(begin)
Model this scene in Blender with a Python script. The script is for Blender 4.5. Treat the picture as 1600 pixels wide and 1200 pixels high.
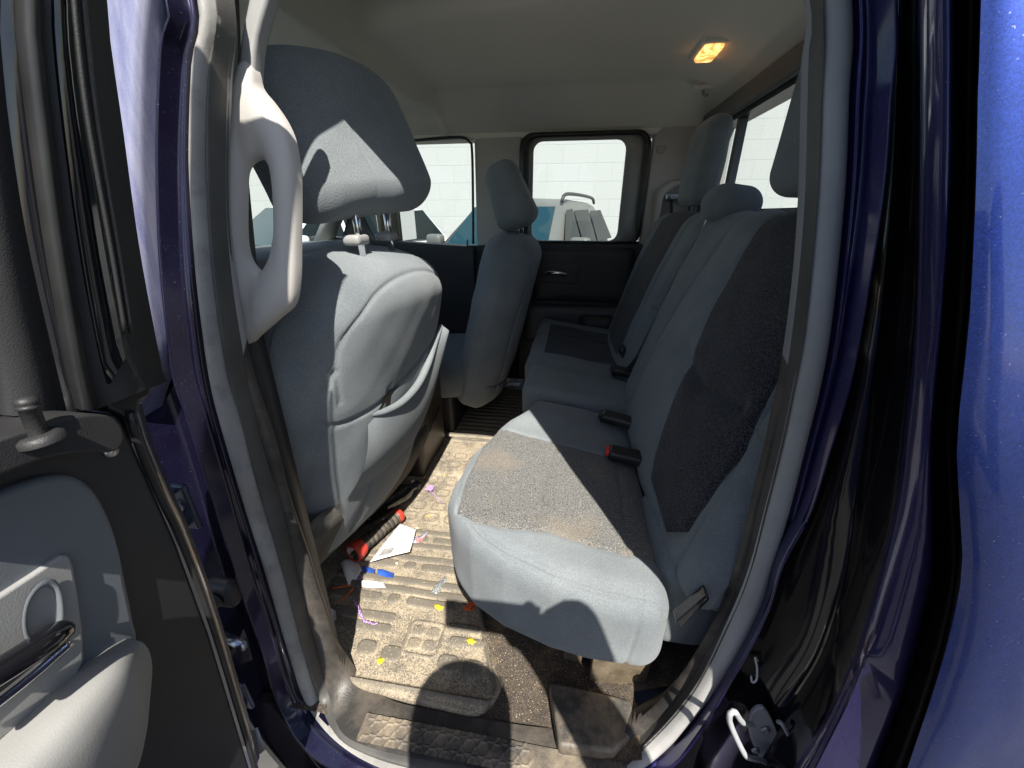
import bpy, bmesh, math, random
import numpy as np
from mathutils import Vector
R = math.radians
random.seed(4); np.random.seed(4)
scn = bpy.context.scene
for o in list(bpy.data.objects): bpy.data.objects.remove(o)

# ------------------------------------------------------------------ camera, world, sun, exposure
# metres; X runs to the rear of the truck, Y across the cab away from the open door, Z up, cab floor at 0
FPX, PITCH, YAW = 600., R(23.8), R(8.7)
EYE = np.array([0, -.42, .90])
FW = np.array([-math.sin(YAW)*math.cos(PITCH), math.cos(YAW)*math.cos(PITCH), -math.sin(PITCH)])
RT = np.array([math.cos(YAW), math.sin(YAW), 0.]); UP = np.cross(RT, FW)
cam_d = bpy.data.cameras.new('camera'); cam = bpy.data.objects.new('camera', cam_d)
scn.collection.objects.link(cam); scn.camera = cam
cam_d.sensor_width = 36; cam_d.lens = 36*FPX/1600; cam_d.clip_start = .01; cam_d.clip_end = 300
cam.location = EYE; cam.rotation_euler = (math.pi/2-PITCH, 0, YAW)
SUN = np.array([.228, -.62, .90]); SUN /= np.linalg.norm(SUN)      # towards the sun
w = bpy.data.worlds.new('World'); scn.world = w; w.use_nodes = True
nt = w.node_tree; bg = nt.nodes['Background']; sky = nt.nodes.new('ShaderNodeTexSky')
sky.sky_type = 'NISHITA'; sky.sun_disc = False
sky.sun_elevation = math.asin(SUN[2]); sky.sun_rotation = math.atan2(SUN[0], SUN[1])
nt.links.new(sky.outputs[0], bg.inputs[0]); bg.inputs[1].default_value = .085
sl = bpy.data.lights.new('sun', 'SUN'); sl.energy = 5.0; sl.angle = R(.5); sl.color = (1, .95, .87)
so = bpy.data.objects.new('sun', sl); scn.collection.objects.link(so)
so.rotation_euler = Vector(SUN).to_track_quat('Z', 'Y').to_euler()
scn.view_settings.view_transform = 'Standard'; scn.view_settings.look = 'None'
scn.view_settings.gamma = 1; scn.view_settings.use_curve_mapping = False
scn.cycles.diffuse_bounces = 6; scn.cycles.max_bounces = 10; scn.cycles.transparent_max_bounces = 12
scn.view_settings.exposure = .92

# ------------------------------------------------------------------ measuring helpers (used to read real positions off known planes)
def ray(x, y): return FW + RT*(x-800)/FPX - UP*(y-600)/FPX
def at(x, y, **k):
    d = ray(x, y); a, v = list(k.items())[0]; i = 'XYZ'.index(a)
    return EYE + d*(v-EYE[i])/d[i]
def atp(x, y, p0, n):
    d = ray(x, y); n = np.array(n, float)
    return EYE + d*((np.array(p0)-EYE) @ n)/(d @ n)
def tum(z):                                    # the cab leans inwards above the belt line
    t = max(0., z-.76); return .22*t*t/(t+.06)
def aty(x, y, Y0):
    Y = Y0
    for _ in range(8):
        p = at(x, y, Y=Y); Y = Y0 + tum(p[2])
    return at(x, y, Y=Y)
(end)
### Set task
Take the material above from its first line through the line holding "for o in list(bpy.data.objects): bpy.data.objects.remove(o)" and set it down exactly, without the pictures.

### Written response
Model this scene in Blender with a Python script. The script is for Blender 4.5. Treat the picture as 1600 pixels wide and 1200 pixels high.
import bpy, bmesh, math, random
import numpy as np
from mathutils import Vector
R = math.radians
random.seed(4); np.random.seed(4)
scn = bpy.context.scene
for o in list(bpy.data.objects): bpy.data.objects.remove(o)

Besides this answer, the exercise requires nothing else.